ICEM’s German affiliate, IGBCE, held yet another mass mobilisation on 24 March in Ludwigshafen, alongside BASF’s massive chemicals complex there. The purpose of the manifestations are to continue to buoy support among rank-and-file chemical workers for the union’s 7% wage demands in national bargaining with the chemical employers’ association, the BAVC.

The second round of federal bargaining covering 550,000 workers in 1,900 companies is set for 30-31 March in Bad Honnef, North Rhine-Westphalia state. The first round of federal talks took place in Hanover on 15 March, with employers refusing to put forward an offer.

In the fortnight since, IGBCE has deployed a “wage truck” and bus tour of activists to 12 chemical sites, reminding workers that they deserve good money for the hard work they’ve performed in pulling German chemical employers through the financial crisis. Some 30,000 IGBCE members in chemicals have turned out for the rallies thus far.

A rally also was held at the Rhein Chemie Rheinau GmbH plant near Mannheim on 24 March and after one on Friday, 25 March, at Boehringer-Ingelheim’s plant in Biberach, the manifestation tour continues today with mobilisations at Hoechst, Merck, and other companies in Frankfurt and in Darmstadt.

The truck and caravan will make another stop tomorrow in Hanau, before culminating for a 30 March demonstration prior to the talks in Bad Honnef.

IGBCE Demo in Hanover

“We expect a conclusion to come” in Bad Honnef, said IGBCE Governing Board member Peter Hausmann, who heads the union’s Collective Bargaining Department. “We expect employers to put a fair offer on the table,” something, he noted, that was absent in Hanover, or in the nine rounds of regional bargaining earlier this year.

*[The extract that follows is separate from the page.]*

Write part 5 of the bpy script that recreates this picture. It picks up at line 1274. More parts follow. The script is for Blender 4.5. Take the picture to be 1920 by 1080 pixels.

IGBCE is adamant that 7% over the next 12 months is fair compensation for workers who absorbed work-time cuts and other social curtailments to help chemical producers weather the economic crisis. The union said the industry has now overcome that crisis. With German production capacities at full levels and sales and profits gushing upward, the time for fairness and justice to the people who delivered this return to prosperity is this week in Bad Honnef.